Pricing and cost savings are among the top reasons organizations switch to OneSpan Sign. That’s why it is unsurprising that a large energy retailer saved 75% on costs when switching to OneSpan Sign from a traditional e-signature provider.
Beyond pricing, however, one of the reasons businesses choose OneSpan is the white-glove treatment we offer. Our goal is to work with our customers to ensure their success and, in doing so, foster a long-term partnership.
"One of the main factors why I decided to go with OneSpan was their willingness to work with us, the attention we received, and the ability for us to ask questions and get accurate and true responses that showed they understood what we were trying to do."
Ken Long
Head of technology for consumer sales
Additional ROI from e-signature and digital agreements
Using e-signatures and digital agreements enhances ROI, meeting modern consumer desires for swift and convenient transactions that elevate satisfaction levels. This digital transition cultivates better customer interactions, amplifies productivity, security, and ensures compliance. Such multifaceted benefits underline the imperative of integrating digital agreements in contemporary business frameworks.

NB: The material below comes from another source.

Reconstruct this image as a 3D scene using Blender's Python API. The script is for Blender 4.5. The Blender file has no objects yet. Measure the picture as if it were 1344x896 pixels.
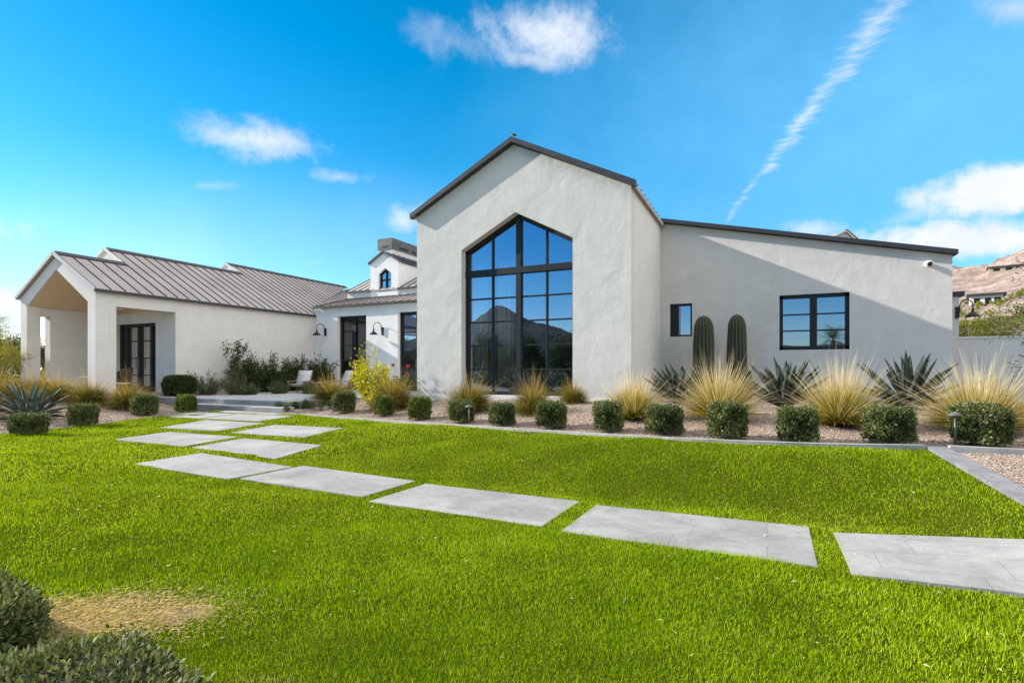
import bpy, bmesh, math, random
import numpy as np
from mathutils import Vector, Matrix, noise
R = math.radians
random.seed(7)
rng = np.random.default_rng(7)
scene = bpy.context.scene
COL = scene.collection

# ------------------------------------------------------------------ camera
YAW = math.atan(333 / 700)
cam = bpy.data.cameras.new('camera')
cam.lens = 18.75; cam.sensor_width = 36; cam.sensor_fit = 'HORIZONTAL'
cam.shift_y = 37 / 1344
cam.clip_start = 0.05; cam.clip_end = 9000
cob = bpy.data.objects.new('camera', cam); COL.objects.link(cob)
cob.location = (0, 0, 1.45); cob.rotation_euler = (R(90), 0, YAW)
scene.camera = cob
CA, SA = math.cos(YAW), math.sin(YAW)
def pix_dir(px, py):                       # direction of the sky seen there (used once, for the clouds)
    t = (px - 672) / 700; s = (485 - py) / 700
    return Vector((t * CA - SA, t * SA + CA, s)).normalized()

# ------------------------------------------------------------------ sun and sky
SUN_TO = Vector((-1, -.21, .50)).normalized()
EL = math.asin(SUN_TO.z); AZ = math.atan2(SUN_TO.x, SUN_TO.y)
sl = bpy.data.lights.new('sun', 'SUN'); sl.energy = 5.0; sl.angle = R(.53); sl.color = (1, .93, .82)
so = bpy.data.objects.new('sun', sl); COL.objects.link(so)
so.rotation_euler = (-SUN_TO).to_track_quat('-Z', 'Y').to_euler(); so.location = (-40, -12, 30)
w = bpy.data.worlds.new('World'); scene.world = w; w.use_nodes = True
wt = w.node_tree; wt.nodes.clear()
class NT:
    def __init__(s, t): s.t = t
    def n(s, typ, **k):
        nd = s.t.nodes.new(typ)
        for a, b in k.items(): setattr(nd, a, b)
        return nd
    def l(s, a, b): s.t.links.new(a, b)
    def put(s, sock, v):
        if hasattr(v, 'links') or isinstance(v, bpy.types.NodeSocket): s.l(v, sock)
        else: sock.default_value = v
    def m(s, op, a, b=0.0, c=None, clamp=False):
        nd = s.n('ShaderNodeMath', operation=op, use_clamp=clamp)
        s.put(nd.inputs[0], a); s.put(nd.inputs[1], b)
        if c is not None: s.put(nd.inputs[2], c)
        return nd.outputs[0]
    def dot(s, a, v):
        nd = s.n('ShaderNodeVectorMath', operation='DOT_PRODUCT'); s.put(nd.inputs[0], a); s.put(nd.inputs[1], v)
        return nd.outputs['Value']
    def mr(s, v, a, b, c=0., d=1., smooth=True):
        nd = s.n('ShaderNodeMapRange', interpolation_type='SMOOTHSTEP' if smooth else 'LINEAR')
        s.put(nd.inputs[0], v)
        for i, q in enumerate((a, b, c, d)): nd.inputs[i + 1].default_value = q
        return nd.outputs[0]
    def noise(s, vec, scale, det=4, rough=.55, dist=0., out=0):
        nd = s.n('ShaderNodeTexNoise'); nd.inputs['Scale'].default_value = scale
        nd.inputs['Detail'].default_value = det; nd.inputs['Roughness'].default_value = rough
        nd.inputs['Distortion'].default_value = dist
        if vec is not None: s.l(vec, nd.inputs['Vector'])
        return nd.outputs[out]
    def mix(s, f, a, b, mode='MIX'):
        nd = s.n('ShaderNodeMix', data_type='RGBA', blend_type=mode)
        s.put(nd.inputs[0], f); s.put(nd.inputs[6], a); s.put(nd.inputs[7], b)
        return nd.outputs[2]
    def ramp(s, f, stops):
        nd = s.n('ShaderNodeValToRGB'); cr = nd.color_ramp
        while len(cr.elements) < len(stops): cr.elements.new(.5)
        for e, (p, c) in zip(cr.elements, stops): e.position = p; e.color = (*c, 1)
        s.put(nd.inputs[0], f); return nd.outputs[0]
    def bump(s, h, st, d=1., nrm=None):
        nd = s.n('ShaderNodeBump'); nd.inputs['Strength'].default_value = st; nd.inputs['Distance'].default_value = d
        s.l(h, nd.inputs['Height'])
        if nrm is not None: s.l(nrm, nd.inputs['Normal'])
        return nd.outputs[0]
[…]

Deliver a better customer experience
Customer expectations are changing. People want everything to be available quickly, at their convenience, in their preferred channel, and on their preferred device. Companies can improve customer satisfaction by delivering a fast, efficient experience. Higher NPS scores will follow. Creating easy, hassle-free digital experiences is key.
For example, when a captive auto finance company implemented e-signatures to automate the retail installment contract at their dealerships, they eliminated manual work such as opening envelopes and rekeying data. Because there is no longer any manual processing, dealers get same-day funding, and dealer satisfaction has since risen more than 50 percent.
Boost productivity
Increasingly, people are working from their smartphones, tablets, and other devices. Accessing e-signatures on mobile devices makes signing easier and more convenient than on desktops or laptops. Employees also find that mobile e-signing helps them get more done in less time.
Strengthen security and reduce risk
Digital audit trails play a crucial role in reducing risk related to compliance. They provide a comprehensive and transparent record of all activities and interactions within a digital process or system. By capturing and documenting each step of the process, including user actions and any changes made, digital audit trails enable organizations to demonstrate compliance with regulatory requirements.
In addition, implementing workflow and business rules to ensure that contracts can’t be submitted for processing if they are missing signatures or data improves efficiency and significantly reduces manual rework.
Finally, white-labeled e-signatures reduce vulnerability to phishing attacks by customizing branding and design throughout the digital workflow. A white-labeled contract signing workflow makes it harder for fraudsters to replicate official communications. Which adds an extra layer of security against phishing attempts and helps protect the security of sensitive information.
Streamline contract management with electronic signing and digitization
Implementing an e-signature solution is essential for optimizing costs and streamlining processes. Evaluate opportunities across your entire business rather than limiting it to a single use case or department. If you already utilize an e-signature solution, periodically reassess its alignment with your requirements and ensure you secure the best price.
By examining your current agreement framework, you might uncover significant saving opportunities. Embrace these steps and the path to unlocking greater efficiency and cost savings within your organization.